Ja, es ist dieser Grieche, den wir aus den Talkshows des deutschen Fernsehens kennen, und den sie dort nie aussprechen liessen, weil sonst die Wahrheit ans Licht gekommen wäre. Giorgos Chondros schildert in Die Wahrheit über Griechenland, die Eurokrise und die Zukunft Europas: Der Propagandakrieg gegen Syriza seine Sicht der Verhandlungen zwischen der griechischen Regierung von Syriza und den Institutionen. Drei Dinge machen das Buch interessant und lesenswert.
Zum einen ist es eine gute Zusammenfassung der Entwicklungen in diesem Frühjahr 2015, das politisch von der Diskussion um Griechenland und den Grexit dominiert war.
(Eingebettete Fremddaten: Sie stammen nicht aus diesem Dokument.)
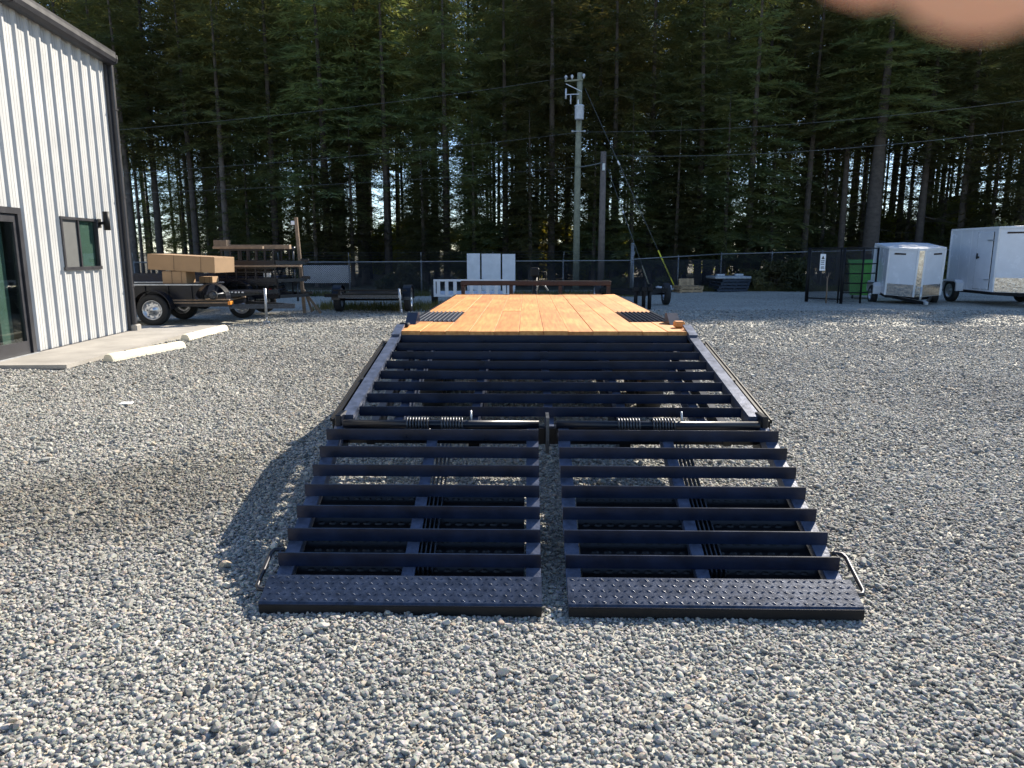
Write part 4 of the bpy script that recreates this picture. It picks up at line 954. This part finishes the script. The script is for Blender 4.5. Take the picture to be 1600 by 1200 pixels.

Allzu schnell vergisst man ja, was da alles passiert war, der Sieg einer linken Regierung in Europa und die damit aufkeimende Hoffnung, dem neoliberalen Kurs der EU unter der Führung Deutschlands eine Alternative entgegensetzen zu können, und die krachende Niederlage dieses Projekts.
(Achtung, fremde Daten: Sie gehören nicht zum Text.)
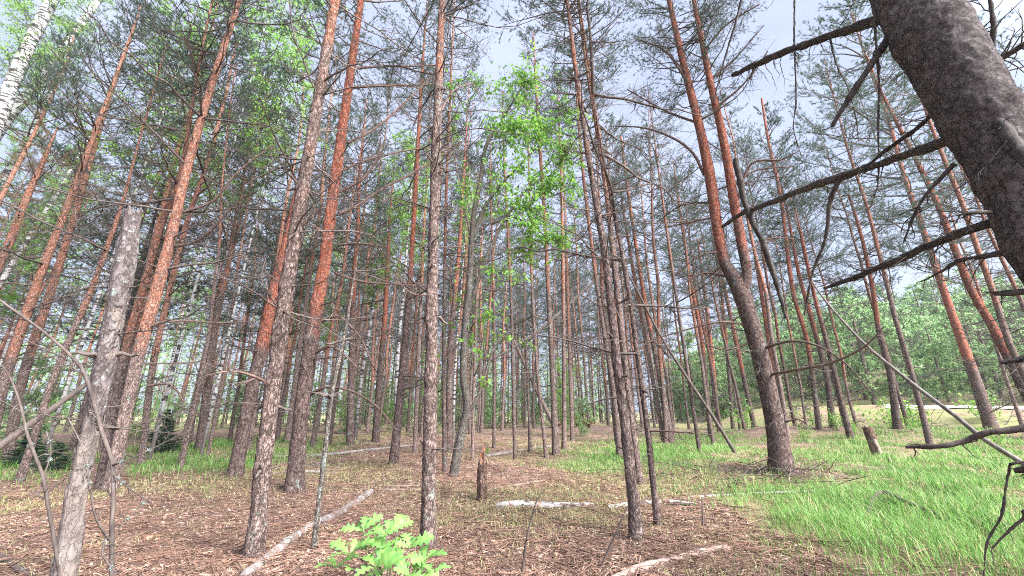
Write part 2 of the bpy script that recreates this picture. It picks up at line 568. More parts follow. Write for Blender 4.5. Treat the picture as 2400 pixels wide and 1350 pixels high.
M['litter'] = ramp_mat('needle_litter', [(0, (.085, .055, .048)), (.3, (.20, .118, .085)), (.6, (.32, .198, .145)), (.88, (.39, .275, .205)), (1, (.50, .41, .31))])


def ground_mat():
    t = NT('forest_floor')
    tc = t.node('ShaderNodeTexCoord').outputs['Object']
    n1 = t.noise(tc, 1.1, 5); n2 = t.noise(tc, 9, 6, .65); n3 = t.noise(tc, 55, 4, .75); n4 = t.noise(tc, 160, 3, .8)
    col = t.mix(t.rng(n2, .3, .7), (.18, .112, .082), (.33, .22, .168))
    col = t.mix(t.rng(n3, .5, .72), col, (.45, .33, .265))
    col = t.mix(t.rng(n3, .46, .30), col, (.10, .06, .045))
    col = t.val(col, t.rng(n4, .3, .7, .6, 1.4))
    col = t.val(col, t.rng(t.noise(tc, 2.3, 4, .6), .35, .65, .68, 1.2))
    moss = t.mix(t.rng(n3, .35, .65), (.13, .165, .055), (.29, .31, .13))
    g = t.attr()
    mm = t.rng(t.math('ADD', g, t.rng(n1, .3, .7, -.28, .28)), .3, .75)
    col = t.mix(t.math('MULTIPLY', mm, .8), col, moss)
    h = t.math('ADD', n3, t.math('MULTIPLY', n4, .5))
    return t.surface(col, .95, h, 1.0, .03, .1)


M['ground'] = ground_mat()
tr_ = NT('sandy_road')
c_ = tr_.node('ShaderNodeTexCoord').outputs['Object']
M['road'] = tr_.surface(tr_.mix(tr_.noise(c_, 3, 5), (.30, .285, .27), (.42, .40, .385)), .95, tr_.noise(c_, 30, 4), .3, .02)
M['earth'] = bark_mat('root_earth', (.17, .09, .06), (.3, .15, .1), 0, 12)

# ------------------------------------------------------------------ ground
def px_poly(pts):
    return np.array([gp(u, v)[:2] for u, v in pts])


def inside(poly, x, y):
    x = np.asarray(x); y = np.asarray(y); c = np.zeros(x.shape, bool)
    j = len(poly) - 1
    for i in range(len(poly)):
        xi, yi = poly[i]; xj, yj = poly[j]
        k = ((yi > y) != (yj > y)) & (x < (xj - xi) * (y - yi) / (yj - yi + 1e-12) + xi)
        c ^= k; j = i
    return c


GRASS = [px_poly(p) for p in (
    [(1290, 1092), (1400, 1045), (1560, 1015), (1740, 1008), (1800, 1060), (1690, 1088), (1540, 1098), (1430, 1115)],
    [(1870, 1010), (2050, 1004), (2420, 1000), (2700, 1080), (2900, 1400), (2060, 1400), (1920, 1290), (1760, 1225), (1670, 1165), (1760, 1140), (1960, 1140), (1930, 1060)],
    [(270, 1112), (300, 1062), (420, 1045), (640, 1045), (720, 1075), (560, 1108)],
    [(400, 1040), (600, 1028), (760, 1036), (740, 1058), (500, 1062)],
    [(-200, 1120), (-50, 1060), (150, 1050), (200, 1075), (60, 1130)])]


def fbm(x, y, s=1.0, k=0.0):
    x = x * s + k; y = y * s - k
    return (np.sin(x * 1.7 + 1.3 * np.sin(y * 1.1 + k)) + np.sin(y * 2.3 + 1.7 * np.sin(x * 1.9 + 2)) + .6 * np.sin(3.7 * x + 2.9 * y) + .4 * np.sin(7.1 * x - 6.3 * y + 1)) / 3.0


def grass_mask(x, y):
    g = np.zeros(np.shape(x))
    for p in GRASS: g = np.maximum(g, inside(p, x, y) * 1.0)
    return g


def build_ground():
    n = 420
    t = np.linspace(-1, 1, n)
    k = 6.0
    ax = np.sinh(t * k) / np.sinh(k) * 900
    ay = np.sinh(np.linspace(-.62, 1, n) * k) / np.sinh(k) * 900 + 3
    X, Y = np.meshgrid(ax, ay)
    Z = ground_z(X, Y)
    i = np.arange(n - 1)[:, None]; j = np.arange(n - 1)[None]
    q = np.stack([i * n + j, i * n + j + 1, (i + 1) * n + j + 1, (i + 1) * n + j], -1).reshape(-1, 4)
    g = np.maximum(grass_mask(X, Y) * (.55 + .3 * fbm(X, Y, 1.3)), .25 + .33 * fbm(X, Y, .55))
    d = np.hypot(X, Y)
    g = np.where(d > 28, np.where(X > .4 * Y, .62 + .3 * fbm(X, Y, .35), .6), g)
    mb = MB(); mb.add(np.stack([X, Y, Z], -1), q, a=g.ravel())
    tag(obj('ground', mb.mesh('ground', [M['ground']])), kind='structure')
    # pale sandy road behind the trees, along the foot of the wooded slope
    mb = MB()
    tt = np.linspace(2, 50, 90)
    rows = []
    for s in np.linspace(32.4, 34.0, 6):
        x = .62 * s + .785 * tt; y = .785 * s - .62 * tt
        rows.append(np.stack([x, y, ground_z(x, y) + .03], -1))
    V = np.array(rows); a, b = V.shape[:2]
    i = np.arange(a - 1)[:, None]; j = np.arange(b - 1)[None]
    q = np.stack([i * b + j, i * b + j + 1, (i + 1) * b + j + 1, (i + 1) * b + j], -1).reshape(-1, 4)
    mb.add(V, q)
    tag(obj('road', mb.mesh('road', [M['road']])), kind='structure')


build_ground()

# ------------------------------------------------------------------ libraries of crowns and dead branches
def twigs_on(A, mb, P, rad, n, L, g, grav=0.0, m=0, depth=2, start=.2, up=0.0):
    """crooked side twigs along a branch P"""
    P = np.asarray(P, float); k = len(P)
    for _ in range(n):
        t = g.uniform(start, 1) * (k - 1.001); i = int(t); f = t - i
        p = P[i] * (1 - f) + P[i + 1] * f
        T = norm(P[i + 1] - P[i]); r0 = min(.0048, float(np.interp(t, np.arange(k), rad)) * .55)
        side = g.normal(size=3); side -= T * (side @ T); side = norm(side)
        d = norm(T * g.uniform(.2, .9) + side + np.array([0, 0, up - grav]))
        l = L * g.uniform(.4, 1.15)
        prev = p; pts = [p]
        ns = 4
        for s in range(ns):
            d = norm(d + .28 * g.normal(size=3) + np.array([0, 0, -grav * .35]))
            nx = prev + d * l / ns; pts.append(nx); prev = nx
        pts = np.array(pts); rr = np.linspace(r0, r0 * .35, ns + 1)
        prisms(mb, pts[:-1], pts[1:], rr[:-1], rr[1:], m)
        if depth > 1:
            for s in range(1, ns + 1):
                if g.random() < .75:
                    dd = norm(d + .9 * norm(g.normal(size=3)) + np.array([0, 0, -grav * .6]))
                    e = pts[s] + dd * l * g.uniform(.15, .4)
                    prisms(mb, pts[s][None], e[None], rr[s] * .7, rr[s] * .3, m)


def dead_branch_mesh(seed):
    g = np.random.default_rng(500 + seed); mb = MB()
    n = 9; t = np.linspace(0, 1, n)
    sag = g.uniform(-.18, .30)
    P = np.stack([t, .05 * np.cumsum(g.normal(size=n)) * t, sag * t * t - .22 * max(sag, 0) * t + .03 * np.cumsum(g.normal(size=n)) * t], -1)
    P[0] = 0
    rad = np.linspace(.0125, .0032, n)
    tube(mb, P, rad, 5)
    twigs_on(None, mb, P, rad, int(g.integers(9, 18)), .32, g, .12 * g.random())
    return mb.mesh('dead_branch', [M['dead_twig']])


DEAD = [dead_branch_mesh(i) for i in range(16)]


def stub_mesh(seed):
    g = np.random.default_rng(900 + seed); mb = MB()
    P = np.array([[0, 0, 0], [.04, 0, .005], [.09, .01, .02 * g.normal()], [.13, .01 * g.normal(), .03 * g.normal()]])
    tube(mb, P, [.02, .014, .012, .008], 6, jag=.01, seed=seed)
    return mb.mesh('branch_stub', [M['dead_twig']])


STUB = [stub_mesh(i) for i in range(5)]


def pine_crown_mesh(seed, H=7.0, RR=1.7, needle='needle', nn=16, nw=.0055, nl=.075, dead=5.5, ndead=9, dens=1.0, droop=0.0):
    """living crown of a pine (local z 0 to H) with the dead whorls that hang on below it"""
    g = np.random.default_rng(seed); mb = MB()
    A, B, ra, rb = [], [], [], []
    tp, td = [], []
    z = 0.0; ph = g.uniform(0, 6)
    while z < H - .15:
        zr = z / H
        prof = np.interp(zr, [0, .15, .35, .65, .9, 1], [.55, .9, 1, .75, .38, .1]) * RR
        for b in range(g.integers(2, 5) if zr < .8 else 4):
            if g.random() < .12: continue
            az = g.uniform(0, 2 * math.pi); L = prof * g.uniform(.55, 1.2)
            el = np.interp(zr, [0, .5, 1], [-.05 - droop, .35 - droop, .95]) + g.normal() * .15
            h = np.array([math.cos(az), math.sin(az), 0])
            ns = 6; pts = [np.array([0, 0, z + g.uniform(-.12, .12)])]
            d = h * math.cos(el) + np.array([0, 0, math.sin(el)])
            for s in range(ns):
                d = norm(d + .13 * g.normal(size=3) + np.array([0, 0, .05 + .06 * s / ns]))
                pts.append(pts[-1] + d * L / ns)
            pts = np.array(pts); r = np.linspace(.010 + .008 * L, .004, ns + 1)
            A += list(pts[:-1]); B += list(pts[1:]); ra += list(r[:-1]); rb += list(r[1:])
            tp.append(pts[-1]); td.append(d)
            nt = max(3, int(8 * L * dens))
            for q in range(nt):
                t = g.uniform(.38, 1) * (ns - .001); i = int(t); f = t - i
                p = pts[i] * (1 - f) + pts[i + 1] * f; T = norm(pts[i + 1] - pts[i])
                sd = np.cross(T, [0, 0, 1.0]) * (1 if g.random() < .5 else -1)
                dd = norm(T * g.uniform(.4, 1) + sd * g.uniform(.5, 1.1) + np.array([0, 0, g.normal() * .3 + .15]))
                l = L * g.uniform(.18, .42) * (1.25 - .5 * t / ns)
                mid = p + dd * l * .55; dd2 = norm(dd + np.array([0, 0, .25]) + .25 * g.normal(size=3)); e = mid + dd2 * l * .45
                A += [p, mid]; B += [mid, e]; ra += [.0055, .004]; rb += [.004, .0025]
                tp.append(e); td.append(dd2)
                tp.append(mid); td.append(norm(dd + .3 * g.normal(size=3)))
                for _ in range(2):
                    if g.random() < .8:
                        d3 = norm(dd + .8 * norm(g.normal(size=3)) + np.array([0, 0, .15])); s0 = p + dd * l * g.uniform(.4, .9); e3 = s0 + d3 * l * g.uniform(.25, .45)
                        A.append(s0); B.append(e3); ra.append(.0035); rb.append(.002)
                        tp.append(e3); td.append(d3)
        z += g.uniform(.26, .42)
    tp.append(np.array([0, 0, H])); td.append(np.array([0, 0, 1.0]))
    zz = -.2
    while zz > -dead:
        for b in range(g.integers(2, 5)):
            az = g.uniform(0, 6.28); L = g.uniform(.35, 1.8) * np.interp(-zz / dead, [0, 1], [1, .55]); el = g.normal() * .25 + .05
            h = np.array([math.cos(az) * math.cos(el), math.sin(az) * math.cos(el), math.sin(el)])
            pts = [np.array([0, 0, zz])]; d = h
            for s in range(5):
                d = norm(d + .16 * g.normal(size=3) + np.array([0, 0, .03])); pts.append(pts[-1] + d * L / 5)
            pts = np.array(pts); r = np.linspace(.011, .004, 6)
            A += list(pts[:-1]); B += list(pts[1:]); ra += list(r[:-1]); rb += list(r[1:])
            for q in range(int(3 + 5 * L)):
                i = g.integers(1, 6); d2 = norm(d + norm(g.normal(size=3))); l = g.uniform(.1, .38)
                m_ = pts[i] + d2 * l * .6; e = m_ + norm(d2 + .5 * g.normal(size=3)) * l * .4
                A += [pts[i], m_]; B += [m_, e]; ra += [.0045, .003]; rb += [.003, .002]
        zz -= dead / ndead * g.uniform(.7, 1.3)
    prisms(mb, A, B, ra, rb, 0)
    needles(mb, tp, td, nn, nl, nw, 1.4, 1, g, back=.06)
    return mb.mesh('pine_crown', [M['dead_twig'], M[needle]])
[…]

Zum zweiten schildert ein Insider den Verlauf der Verhandlungen und erlaubt eine Inneneinsicht in politische Prozesse, wie man sie sich von der Presse (der sogenannten vierten Gewalt) wünschen würde. Chondros beschreibt zum Beispiel eine Verhandlung, in der es um Fragen der zukünftigen griechischen Energiepolitik ging und in der beiden Seiten grosse Übereinstimmung feststellten, bis schliesslich das Ergebnis der Verhandlungen festgehalten wurde. Dieses lautete: die griechische Seite stimmt der Privatisierung der öffentlichen Stromversorger und der unabhängigen Netzbetreiber zu. Diese Frage war allerdings zu keinem Zeitpunkt der Verhandlung auch nur erwähnt worden. Das ist Realpolitik und verleiht der Forderung nach öffentlichen Verhandlungen starkes Gewicht.
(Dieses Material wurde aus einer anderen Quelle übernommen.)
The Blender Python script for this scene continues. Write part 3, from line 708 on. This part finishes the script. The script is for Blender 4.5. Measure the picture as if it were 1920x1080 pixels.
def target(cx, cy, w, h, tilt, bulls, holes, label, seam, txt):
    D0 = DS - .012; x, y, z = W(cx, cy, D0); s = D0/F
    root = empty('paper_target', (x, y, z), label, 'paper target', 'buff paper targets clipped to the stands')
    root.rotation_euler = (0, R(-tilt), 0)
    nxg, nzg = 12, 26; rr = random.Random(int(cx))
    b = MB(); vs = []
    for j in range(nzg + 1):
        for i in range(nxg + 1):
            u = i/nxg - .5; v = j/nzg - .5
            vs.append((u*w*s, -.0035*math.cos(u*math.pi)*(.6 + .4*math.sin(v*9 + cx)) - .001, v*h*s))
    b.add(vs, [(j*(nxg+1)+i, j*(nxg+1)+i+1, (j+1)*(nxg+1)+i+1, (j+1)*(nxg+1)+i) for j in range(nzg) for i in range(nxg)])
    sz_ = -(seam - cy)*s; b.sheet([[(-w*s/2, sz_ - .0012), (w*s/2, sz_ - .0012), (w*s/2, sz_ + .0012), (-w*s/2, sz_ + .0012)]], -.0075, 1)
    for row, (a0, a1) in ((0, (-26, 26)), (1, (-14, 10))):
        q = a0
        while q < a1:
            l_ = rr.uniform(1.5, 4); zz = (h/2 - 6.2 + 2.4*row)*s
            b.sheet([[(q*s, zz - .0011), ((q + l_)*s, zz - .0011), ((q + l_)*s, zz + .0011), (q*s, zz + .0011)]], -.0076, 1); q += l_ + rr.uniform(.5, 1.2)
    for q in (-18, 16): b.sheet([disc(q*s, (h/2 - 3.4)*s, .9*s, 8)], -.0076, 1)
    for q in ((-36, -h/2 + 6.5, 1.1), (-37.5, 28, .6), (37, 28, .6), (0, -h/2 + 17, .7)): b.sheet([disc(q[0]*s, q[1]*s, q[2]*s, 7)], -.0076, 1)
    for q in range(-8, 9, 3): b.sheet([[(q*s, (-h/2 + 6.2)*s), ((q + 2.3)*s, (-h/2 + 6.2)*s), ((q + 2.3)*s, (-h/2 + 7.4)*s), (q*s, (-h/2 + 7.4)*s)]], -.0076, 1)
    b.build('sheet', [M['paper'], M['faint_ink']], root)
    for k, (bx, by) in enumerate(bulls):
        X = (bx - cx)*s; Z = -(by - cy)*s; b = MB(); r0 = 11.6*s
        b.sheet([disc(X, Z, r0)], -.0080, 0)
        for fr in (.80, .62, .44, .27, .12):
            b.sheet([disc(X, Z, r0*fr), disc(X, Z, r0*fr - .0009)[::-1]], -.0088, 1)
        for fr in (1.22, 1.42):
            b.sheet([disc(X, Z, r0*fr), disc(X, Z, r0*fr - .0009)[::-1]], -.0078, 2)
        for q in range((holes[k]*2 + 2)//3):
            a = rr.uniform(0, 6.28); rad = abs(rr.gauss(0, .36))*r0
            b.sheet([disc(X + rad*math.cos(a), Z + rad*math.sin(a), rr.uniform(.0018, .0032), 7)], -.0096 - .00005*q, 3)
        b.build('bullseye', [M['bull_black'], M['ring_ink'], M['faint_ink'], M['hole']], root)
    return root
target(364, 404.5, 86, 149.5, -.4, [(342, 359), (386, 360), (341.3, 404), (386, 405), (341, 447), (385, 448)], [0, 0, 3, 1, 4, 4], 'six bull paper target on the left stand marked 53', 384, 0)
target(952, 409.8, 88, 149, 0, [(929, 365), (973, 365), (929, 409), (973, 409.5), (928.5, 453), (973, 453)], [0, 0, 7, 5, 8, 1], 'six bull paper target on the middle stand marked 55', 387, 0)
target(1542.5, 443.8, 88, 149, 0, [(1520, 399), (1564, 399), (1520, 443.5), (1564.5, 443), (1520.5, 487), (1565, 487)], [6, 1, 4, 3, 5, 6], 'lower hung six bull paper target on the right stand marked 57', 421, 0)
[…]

Und schliesslich zum dritten macht sich Chondros Gedanken über die Zukunft Europas und die Strategie der Linken nach der Niederlage von Syriza. Das Buch ist bereits im Sommer 2015 geschrieben worden und kann auf viele Entwicklungen, wie zum Beispiel der Bildung einer linken portugiesischen Regierung nicht eingehen. Chondros konstatiert, dass das europäische Kapital sich mit der EU einen Macht- und Handlungsapparat geschaffen hat, dem die zersplitterte europäische Linke nichts entgegen zu setzen hat. Diesem Europa der Konzerne und Eliten muss eine Bündelung derer -da unten- entgegengesetzt werden, ein Bündnis aller derer, deren Zukunft von der Politik der Austerität bedroht ist. Daraus wird ein anderes Europa entstehen. Nein, diese Erkenntnis ist nicht neu, aber es ist an der Zeit, sie zu beherzigen.